Whataboutism meets Low Self Esteem. Yes, we know: the gold is DIRTY by default and what’s to love about the financial system. But maybe you didn’t get the question right? It’s not about the question “is BTC useful enough to put xyz extra tons of CO2 into the atmosphere” but “how do you plan to reduce your carbon footprint”.

Basically, all three line of arguments are based on is the following assumption: there is no alternative to PoW. Let’s not get into the religious wars around the technicalities of the issue. It’s not the year 2007 anymore and there had been quite some learnings and deployments.
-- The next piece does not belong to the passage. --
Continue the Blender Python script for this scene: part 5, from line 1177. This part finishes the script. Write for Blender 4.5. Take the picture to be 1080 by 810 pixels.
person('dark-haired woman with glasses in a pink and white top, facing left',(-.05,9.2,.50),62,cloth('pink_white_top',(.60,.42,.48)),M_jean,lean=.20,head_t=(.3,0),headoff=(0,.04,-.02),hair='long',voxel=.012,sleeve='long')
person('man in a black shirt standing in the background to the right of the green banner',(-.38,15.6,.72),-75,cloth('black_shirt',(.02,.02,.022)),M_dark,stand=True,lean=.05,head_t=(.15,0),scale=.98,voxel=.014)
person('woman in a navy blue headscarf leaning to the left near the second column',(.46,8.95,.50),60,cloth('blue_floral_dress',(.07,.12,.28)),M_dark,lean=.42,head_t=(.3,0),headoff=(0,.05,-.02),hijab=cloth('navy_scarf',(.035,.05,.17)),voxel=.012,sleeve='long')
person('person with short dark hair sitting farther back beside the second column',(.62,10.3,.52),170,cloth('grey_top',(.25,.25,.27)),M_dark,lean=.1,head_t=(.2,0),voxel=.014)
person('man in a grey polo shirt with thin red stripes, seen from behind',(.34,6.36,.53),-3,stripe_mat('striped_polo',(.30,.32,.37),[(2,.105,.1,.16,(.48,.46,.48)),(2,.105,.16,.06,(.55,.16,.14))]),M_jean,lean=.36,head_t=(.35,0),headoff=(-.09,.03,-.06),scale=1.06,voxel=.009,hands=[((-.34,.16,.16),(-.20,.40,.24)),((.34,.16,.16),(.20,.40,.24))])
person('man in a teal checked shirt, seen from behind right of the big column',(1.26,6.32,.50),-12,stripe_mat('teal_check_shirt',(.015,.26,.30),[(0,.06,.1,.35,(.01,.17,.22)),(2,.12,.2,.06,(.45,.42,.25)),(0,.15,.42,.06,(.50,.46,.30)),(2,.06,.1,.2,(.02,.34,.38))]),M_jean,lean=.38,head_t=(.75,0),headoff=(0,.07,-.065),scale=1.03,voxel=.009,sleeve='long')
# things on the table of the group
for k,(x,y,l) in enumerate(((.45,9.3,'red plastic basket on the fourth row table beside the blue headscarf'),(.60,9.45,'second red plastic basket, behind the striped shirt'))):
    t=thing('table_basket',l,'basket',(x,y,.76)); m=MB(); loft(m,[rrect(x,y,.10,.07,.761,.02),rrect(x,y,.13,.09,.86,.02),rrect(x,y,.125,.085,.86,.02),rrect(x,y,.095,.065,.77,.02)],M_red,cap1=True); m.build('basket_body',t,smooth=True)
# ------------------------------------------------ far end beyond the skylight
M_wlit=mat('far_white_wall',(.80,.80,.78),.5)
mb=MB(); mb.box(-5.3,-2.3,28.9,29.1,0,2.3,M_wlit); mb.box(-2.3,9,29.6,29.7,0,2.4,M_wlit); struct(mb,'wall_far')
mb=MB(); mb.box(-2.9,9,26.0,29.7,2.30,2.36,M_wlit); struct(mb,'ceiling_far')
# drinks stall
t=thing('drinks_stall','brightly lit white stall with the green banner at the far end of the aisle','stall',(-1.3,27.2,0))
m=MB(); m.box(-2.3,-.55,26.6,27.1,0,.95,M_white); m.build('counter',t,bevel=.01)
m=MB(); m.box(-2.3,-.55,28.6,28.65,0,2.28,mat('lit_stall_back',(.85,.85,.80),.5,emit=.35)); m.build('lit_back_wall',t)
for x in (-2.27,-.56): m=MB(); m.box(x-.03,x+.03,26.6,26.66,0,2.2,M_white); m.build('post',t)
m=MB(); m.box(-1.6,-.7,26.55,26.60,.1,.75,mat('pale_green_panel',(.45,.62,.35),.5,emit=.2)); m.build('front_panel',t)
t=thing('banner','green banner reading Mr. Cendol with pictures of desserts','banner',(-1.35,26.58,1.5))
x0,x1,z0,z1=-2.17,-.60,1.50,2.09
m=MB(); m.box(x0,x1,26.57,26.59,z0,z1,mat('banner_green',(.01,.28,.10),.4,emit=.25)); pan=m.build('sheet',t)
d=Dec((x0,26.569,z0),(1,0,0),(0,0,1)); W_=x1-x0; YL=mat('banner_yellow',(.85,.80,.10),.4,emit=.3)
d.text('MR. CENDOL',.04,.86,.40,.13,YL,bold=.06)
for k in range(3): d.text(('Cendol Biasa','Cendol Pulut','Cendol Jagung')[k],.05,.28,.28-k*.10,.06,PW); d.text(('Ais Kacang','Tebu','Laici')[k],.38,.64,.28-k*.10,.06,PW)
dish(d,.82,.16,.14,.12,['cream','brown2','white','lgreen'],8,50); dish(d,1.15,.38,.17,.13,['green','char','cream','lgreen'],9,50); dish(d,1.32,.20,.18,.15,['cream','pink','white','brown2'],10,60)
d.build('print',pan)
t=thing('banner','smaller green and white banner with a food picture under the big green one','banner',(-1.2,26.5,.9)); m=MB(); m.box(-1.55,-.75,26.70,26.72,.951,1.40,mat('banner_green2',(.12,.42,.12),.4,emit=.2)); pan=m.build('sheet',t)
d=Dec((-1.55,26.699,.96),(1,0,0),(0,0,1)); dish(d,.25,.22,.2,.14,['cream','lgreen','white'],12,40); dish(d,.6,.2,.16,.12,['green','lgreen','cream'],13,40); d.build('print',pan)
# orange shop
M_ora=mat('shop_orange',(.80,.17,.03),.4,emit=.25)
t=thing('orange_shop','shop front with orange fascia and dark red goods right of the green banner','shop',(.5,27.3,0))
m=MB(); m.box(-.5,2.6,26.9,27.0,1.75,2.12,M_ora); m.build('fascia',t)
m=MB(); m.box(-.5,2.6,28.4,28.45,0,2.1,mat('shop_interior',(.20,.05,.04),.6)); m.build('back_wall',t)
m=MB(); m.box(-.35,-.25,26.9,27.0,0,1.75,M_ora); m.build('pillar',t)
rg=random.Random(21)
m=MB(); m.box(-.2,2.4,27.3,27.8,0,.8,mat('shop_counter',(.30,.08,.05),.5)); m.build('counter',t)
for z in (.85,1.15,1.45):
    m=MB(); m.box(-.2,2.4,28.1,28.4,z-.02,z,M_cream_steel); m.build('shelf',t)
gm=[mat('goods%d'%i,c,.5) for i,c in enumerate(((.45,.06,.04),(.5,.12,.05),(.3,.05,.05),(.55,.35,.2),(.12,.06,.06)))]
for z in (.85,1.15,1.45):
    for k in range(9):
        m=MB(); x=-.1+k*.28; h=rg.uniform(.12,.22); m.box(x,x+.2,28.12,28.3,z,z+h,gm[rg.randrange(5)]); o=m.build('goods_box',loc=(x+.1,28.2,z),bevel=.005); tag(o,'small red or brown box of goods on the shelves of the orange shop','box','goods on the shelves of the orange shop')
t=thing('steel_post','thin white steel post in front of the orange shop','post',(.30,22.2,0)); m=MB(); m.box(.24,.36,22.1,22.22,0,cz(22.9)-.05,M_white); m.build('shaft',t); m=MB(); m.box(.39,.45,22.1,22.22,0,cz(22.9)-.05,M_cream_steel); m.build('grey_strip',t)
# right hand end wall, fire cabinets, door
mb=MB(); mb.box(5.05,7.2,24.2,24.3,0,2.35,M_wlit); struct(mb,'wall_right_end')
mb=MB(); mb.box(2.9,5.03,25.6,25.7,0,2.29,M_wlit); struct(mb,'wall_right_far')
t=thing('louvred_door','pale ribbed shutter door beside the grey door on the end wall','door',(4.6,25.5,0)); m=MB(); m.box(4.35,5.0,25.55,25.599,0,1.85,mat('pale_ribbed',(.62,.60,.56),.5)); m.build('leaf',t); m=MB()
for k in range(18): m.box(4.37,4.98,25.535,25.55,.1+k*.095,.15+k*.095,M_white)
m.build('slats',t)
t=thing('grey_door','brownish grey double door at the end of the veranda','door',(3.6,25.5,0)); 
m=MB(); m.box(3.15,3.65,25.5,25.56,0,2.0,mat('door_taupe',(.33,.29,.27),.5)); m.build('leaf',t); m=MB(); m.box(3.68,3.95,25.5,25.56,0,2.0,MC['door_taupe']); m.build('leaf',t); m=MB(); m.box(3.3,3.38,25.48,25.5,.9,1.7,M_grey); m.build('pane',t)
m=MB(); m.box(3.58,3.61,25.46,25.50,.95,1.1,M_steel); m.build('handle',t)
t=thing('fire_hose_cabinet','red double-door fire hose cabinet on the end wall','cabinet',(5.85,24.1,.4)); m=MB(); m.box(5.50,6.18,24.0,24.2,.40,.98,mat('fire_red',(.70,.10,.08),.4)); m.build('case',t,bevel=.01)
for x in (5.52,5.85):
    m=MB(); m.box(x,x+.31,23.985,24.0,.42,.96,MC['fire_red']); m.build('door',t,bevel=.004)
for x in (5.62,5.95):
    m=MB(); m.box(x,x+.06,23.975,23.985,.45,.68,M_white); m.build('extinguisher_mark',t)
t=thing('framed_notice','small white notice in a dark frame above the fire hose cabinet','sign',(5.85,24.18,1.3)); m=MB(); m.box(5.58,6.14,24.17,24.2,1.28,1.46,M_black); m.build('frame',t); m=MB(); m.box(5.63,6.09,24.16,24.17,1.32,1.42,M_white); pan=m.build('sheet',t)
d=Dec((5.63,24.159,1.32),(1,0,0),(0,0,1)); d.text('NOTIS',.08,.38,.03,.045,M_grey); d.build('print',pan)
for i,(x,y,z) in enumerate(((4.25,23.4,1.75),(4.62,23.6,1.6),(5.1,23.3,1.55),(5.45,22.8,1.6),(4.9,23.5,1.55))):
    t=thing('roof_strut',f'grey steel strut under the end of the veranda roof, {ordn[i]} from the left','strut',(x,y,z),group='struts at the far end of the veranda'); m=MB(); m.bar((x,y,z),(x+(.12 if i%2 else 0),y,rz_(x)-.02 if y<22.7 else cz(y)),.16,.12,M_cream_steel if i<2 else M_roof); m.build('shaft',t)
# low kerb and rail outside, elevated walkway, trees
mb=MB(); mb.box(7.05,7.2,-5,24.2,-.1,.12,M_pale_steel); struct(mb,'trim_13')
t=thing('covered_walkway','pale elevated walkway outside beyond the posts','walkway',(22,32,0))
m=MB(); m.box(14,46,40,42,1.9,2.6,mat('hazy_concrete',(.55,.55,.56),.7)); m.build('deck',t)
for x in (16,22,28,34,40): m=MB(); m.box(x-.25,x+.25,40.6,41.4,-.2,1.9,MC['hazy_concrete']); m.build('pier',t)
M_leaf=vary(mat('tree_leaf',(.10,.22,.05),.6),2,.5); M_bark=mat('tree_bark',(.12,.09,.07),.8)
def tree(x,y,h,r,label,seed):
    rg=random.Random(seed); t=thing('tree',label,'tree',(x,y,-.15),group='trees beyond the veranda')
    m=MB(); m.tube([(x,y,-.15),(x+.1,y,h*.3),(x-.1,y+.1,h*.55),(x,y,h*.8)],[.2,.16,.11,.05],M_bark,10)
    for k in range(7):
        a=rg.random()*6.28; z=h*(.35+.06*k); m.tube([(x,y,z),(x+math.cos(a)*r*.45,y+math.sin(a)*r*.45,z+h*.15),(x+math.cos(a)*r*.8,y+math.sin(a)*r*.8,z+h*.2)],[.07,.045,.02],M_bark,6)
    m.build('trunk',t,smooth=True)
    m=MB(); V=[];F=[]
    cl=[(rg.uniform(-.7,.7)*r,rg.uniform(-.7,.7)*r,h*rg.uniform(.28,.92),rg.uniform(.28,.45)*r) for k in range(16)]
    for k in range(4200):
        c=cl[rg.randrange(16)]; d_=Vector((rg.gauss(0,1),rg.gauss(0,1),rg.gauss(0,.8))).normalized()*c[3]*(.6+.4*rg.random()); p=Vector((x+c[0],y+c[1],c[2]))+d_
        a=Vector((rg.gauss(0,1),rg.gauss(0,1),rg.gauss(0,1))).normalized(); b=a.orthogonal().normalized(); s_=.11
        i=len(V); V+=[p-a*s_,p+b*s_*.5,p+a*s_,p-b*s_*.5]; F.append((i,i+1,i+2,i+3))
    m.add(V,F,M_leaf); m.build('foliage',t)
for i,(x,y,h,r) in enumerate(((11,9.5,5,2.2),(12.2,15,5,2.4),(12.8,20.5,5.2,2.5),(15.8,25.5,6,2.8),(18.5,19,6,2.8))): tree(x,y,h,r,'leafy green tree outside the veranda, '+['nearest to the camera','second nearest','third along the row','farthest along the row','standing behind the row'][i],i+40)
But, unfortunately, a range of monetary iconoclasts of yesteryear have turned into functional conservations in regards of the vehicle they’re massively invested in, time- and moneywise.

This purely defensive position comes at a price.

The ESG Dilemma

How is startedHow it ended
When you value your company higher than your crypto holdings.

Bitcoin positions itself as Digital Gold, an immutable store of value, an investment asset where more and more institutional investors are moving in. But some institutionals are a bit hampered here. More and more legislation is now paving the way to funnel money into crypto assets. But the E in ESG (Environment, Social, Governance) is gaining much more weight as well. So being the unapologetic energy hog might be a bit counterproductive.

It’s just like why Musk did flip flop on BTC for TSLA. When the dirt coin story clashed with TSLAs clean knight in shining armour image, Elon became a Tesla-maxi.

Yes, being an unapologetic stinker is bad for business.


Not to forget: energy is a cost factor as well. If you are a true monopolist by default (A.K.A. a true Bitcoin maximalist), OPEX is almost irrelevant. In any other line of business, it’s either you move it down – or you will be moved out.

Regulatory Achilles’ Heel

If you don’t clean up your act I tax you out of the game and here’s our CO2-neutral centralized Central Bank Digital Currency to play with.

But that’s the wheel of life: successfully rationalization away your weak points will be your final weakness.